Jumped In, by UCLA gang anthropologist, educator, and activist Jorja Leap, follows her professional footsteps in researching gangs and establishing contacts with current and former gang members. Along the way, it weaves narratives from gang members' lives with the story of Leap's professional and personal development and struggle in conducting the research.
For many, Los Angeles gangs primarily mean bloods and crips (and the stories of those gangs are fascinating and important), but Leap walks us through neighborhoods and projects that are home to many hundreds of latino gangs, a geography that changes weekly on the streets. Making connections with gang interventionists who can provide her with introductions as well as safety, Leap interviews gang members, trying to assure them early on of her confidentiality (except in child abuse cases, which she is obliged to report.)
Her conversations with homies and homegirls reveal a wealth of details about gang life. For example, an entire chapter is devoted to gang tattoos and their significance, as well as the importance of tattoo removal for those interested in leaving gang life. Other chapters examine drug abuse, mental illness, personal histories of poverty and abuse, and the difficulties of changing one's life around.
Among these chapters, Leap's stories on women's role in gang life, informed by intimate conversations with women on the ground, stand out. Her empathy for the women she interviews, and her genuine attempt to understand and help, are particularly touching, and she does a great job exposing domestic violence, which she considers the one unaddressed problem in gang intervention. Her narrative is nuanced enough to accommodate battering that victimizes men (a phenomenon often underreported and misunderstood). She handles the parallels to the abusive aspects of her own first marriage with subtlety and grace, understanding the class difference and respecting the common and unique features of the experience.
Another theme in the book is the strength of gang connections and the pull of street life. Here, the narrative is somewhat less successful. Leap rejects the oversimplification of the popular notion that "you can never leave the gang", but her own interviews and examples confirm the immense difficulty of doing so, as people derive so much of their identity and community from the gang. Her upset at juries and district attorneys disbelieving change is therefore left empty, and the reasons behind it (beyond belief in this or that person's innocence) unpacked.
Leap also speaks to the complex relationship between gangs and drugs, rejecting the notion that drugs are sold in corporate-like hierarchies, and instead revealing a less structured drug trade stemming out of poverty and lack of opportunity.
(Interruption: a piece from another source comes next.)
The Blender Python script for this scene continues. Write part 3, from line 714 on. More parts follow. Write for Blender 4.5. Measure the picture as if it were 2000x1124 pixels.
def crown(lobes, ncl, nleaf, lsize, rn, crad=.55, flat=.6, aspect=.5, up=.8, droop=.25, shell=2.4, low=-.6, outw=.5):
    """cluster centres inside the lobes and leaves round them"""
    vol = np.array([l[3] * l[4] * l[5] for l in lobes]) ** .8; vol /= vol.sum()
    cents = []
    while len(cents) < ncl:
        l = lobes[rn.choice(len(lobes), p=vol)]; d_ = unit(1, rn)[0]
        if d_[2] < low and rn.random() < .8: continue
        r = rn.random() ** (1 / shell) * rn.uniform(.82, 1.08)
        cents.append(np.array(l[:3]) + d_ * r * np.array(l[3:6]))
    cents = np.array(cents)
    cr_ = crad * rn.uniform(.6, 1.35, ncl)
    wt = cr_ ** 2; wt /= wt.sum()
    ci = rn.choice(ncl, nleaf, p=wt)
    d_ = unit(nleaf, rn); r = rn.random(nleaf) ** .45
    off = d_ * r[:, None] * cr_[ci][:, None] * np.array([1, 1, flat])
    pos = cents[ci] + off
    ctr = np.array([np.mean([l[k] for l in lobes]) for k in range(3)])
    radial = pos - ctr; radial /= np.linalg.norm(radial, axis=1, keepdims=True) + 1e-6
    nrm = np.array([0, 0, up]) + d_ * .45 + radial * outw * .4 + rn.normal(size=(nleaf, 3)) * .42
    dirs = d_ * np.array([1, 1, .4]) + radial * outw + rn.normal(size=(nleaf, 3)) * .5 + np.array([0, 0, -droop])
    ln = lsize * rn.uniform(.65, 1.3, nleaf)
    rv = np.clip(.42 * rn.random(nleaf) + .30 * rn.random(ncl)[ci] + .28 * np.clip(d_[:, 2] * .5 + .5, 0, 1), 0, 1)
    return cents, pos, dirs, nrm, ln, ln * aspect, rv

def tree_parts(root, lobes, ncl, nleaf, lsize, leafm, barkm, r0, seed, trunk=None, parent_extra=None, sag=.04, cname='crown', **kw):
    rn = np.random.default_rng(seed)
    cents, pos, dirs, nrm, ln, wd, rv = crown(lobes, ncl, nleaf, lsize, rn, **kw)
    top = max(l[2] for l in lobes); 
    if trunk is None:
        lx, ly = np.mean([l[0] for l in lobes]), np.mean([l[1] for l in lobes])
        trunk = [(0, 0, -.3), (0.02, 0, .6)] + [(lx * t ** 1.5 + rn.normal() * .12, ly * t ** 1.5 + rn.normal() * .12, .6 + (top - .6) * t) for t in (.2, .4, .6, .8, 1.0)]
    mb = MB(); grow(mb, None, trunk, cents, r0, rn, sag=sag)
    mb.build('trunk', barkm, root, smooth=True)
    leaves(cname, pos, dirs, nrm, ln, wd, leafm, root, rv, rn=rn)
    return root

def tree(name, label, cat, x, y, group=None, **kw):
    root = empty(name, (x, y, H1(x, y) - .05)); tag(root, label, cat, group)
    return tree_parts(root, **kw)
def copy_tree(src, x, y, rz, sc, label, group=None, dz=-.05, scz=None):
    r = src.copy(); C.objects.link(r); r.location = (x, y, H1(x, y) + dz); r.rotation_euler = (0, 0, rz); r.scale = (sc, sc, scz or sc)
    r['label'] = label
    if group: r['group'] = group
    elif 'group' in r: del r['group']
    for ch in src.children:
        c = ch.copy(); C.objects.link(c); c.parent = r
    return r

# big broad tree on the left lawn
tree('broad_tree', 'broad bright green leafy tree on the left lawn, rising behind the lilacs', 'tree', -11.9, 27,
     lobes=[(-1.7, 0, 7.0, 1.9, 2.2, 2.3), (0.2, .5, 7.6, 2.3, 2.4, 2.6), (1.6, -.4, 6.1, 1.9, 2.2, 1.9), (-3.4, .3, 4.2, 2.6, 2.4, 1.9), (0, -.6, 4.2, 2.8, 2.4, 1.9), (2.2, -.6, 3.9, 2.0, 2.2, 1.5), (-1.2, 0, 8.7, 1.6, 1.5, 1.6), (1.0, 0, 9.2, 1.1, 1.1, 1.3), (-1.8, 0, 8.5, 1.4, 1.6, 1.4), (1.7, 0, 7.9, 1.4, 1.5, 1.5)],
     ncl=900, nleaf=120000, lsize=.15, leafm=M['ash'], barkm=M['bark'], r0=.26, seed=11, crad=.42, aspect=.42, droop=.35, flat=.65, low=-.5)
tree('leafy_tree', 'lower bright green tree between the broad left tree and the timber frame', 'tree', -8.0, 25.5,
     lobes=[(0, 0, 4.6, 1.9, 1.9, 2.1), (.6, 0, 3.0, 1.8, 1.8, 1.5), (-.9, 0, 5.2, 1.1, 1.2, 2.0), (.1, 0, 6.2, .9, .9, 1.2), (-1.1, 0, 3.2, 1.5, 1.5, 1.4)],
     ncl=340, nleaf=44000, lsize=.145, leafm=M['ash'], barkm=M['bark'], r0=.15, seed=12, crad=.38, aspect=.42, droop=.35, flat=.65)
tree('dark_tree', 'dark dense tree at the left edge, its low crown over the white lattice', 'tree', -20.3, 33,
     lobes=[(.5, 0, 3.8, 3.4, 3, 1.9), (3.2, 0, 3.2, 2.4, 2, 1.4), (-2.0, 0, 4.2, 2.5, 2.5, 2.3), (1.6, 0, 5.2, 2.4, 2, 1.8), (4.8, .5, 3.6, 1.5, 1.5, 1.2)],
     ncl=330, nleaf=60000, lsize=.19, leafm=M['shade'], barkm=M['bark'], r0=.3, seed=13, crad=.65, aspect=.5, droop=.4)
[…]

The book is on shakier ground where policy prescriptions are concerned, and when thrown together at the end of the book, they read a bit disjointed. Leap's overall preference for long-term holistic solutions over emergency interventionism, of which she is ambivalent. The book oozes contempt for David Kennedy's slick marketing of his "ceasefire" plan ("give me 50 million dollars and I'll solve the gang problem"), but not a lot of actual arguments against it. In fact, Leap has respect for some forms of interventionism as heroic and important in acute situations. Where the book takes an unequivocal stance is in its justified support for the incredible work of Homeboy Industries and the relentless work of Father Greg Boyle.
This is not an academic book, and as such it offers a dimension seldom explored in academic texts - the experience of the researcher herself. Leap weaves her gang research journey with her personal life, including her candid examination of her second marriage to a widowed LAPD officer and adoption of his daughter. The account of the marriage unflinchingly explores the frictions between Leap and her husband over professional approaches to gang violence and danger on the job. Far from another self-serving "women can't have it all" essay, this is an expose of a professional woman's struggle to be respected, not only on the streets but at home, for what she does. There is also hope offered, for after Leap's husband's retirement from the LAPD, his approach becomes more flexible and he finds himself joining the efforts to rehabilitate gang members. Another way in which this personal approach might speak to researcher is its gentle exploration of the thin line between researcher and activist. Leap's description of her subjects is refreshingly empathetic; she is deeply involved in their lives and spends her time not only evaluating projects, but writing grants and actually teaching life skills. At times, the contrast between her values and those of her subjects is jarring, but she handles it with grace and tact, honestly exposing her internal conflict for the readers.
All in all, Jumped In is an engaging read that makes you care about Leap's friends and acquaintances on the street and confront our ignorance about gangs, but for rigorous, in-depth understanding of gangs we should read her academic publications.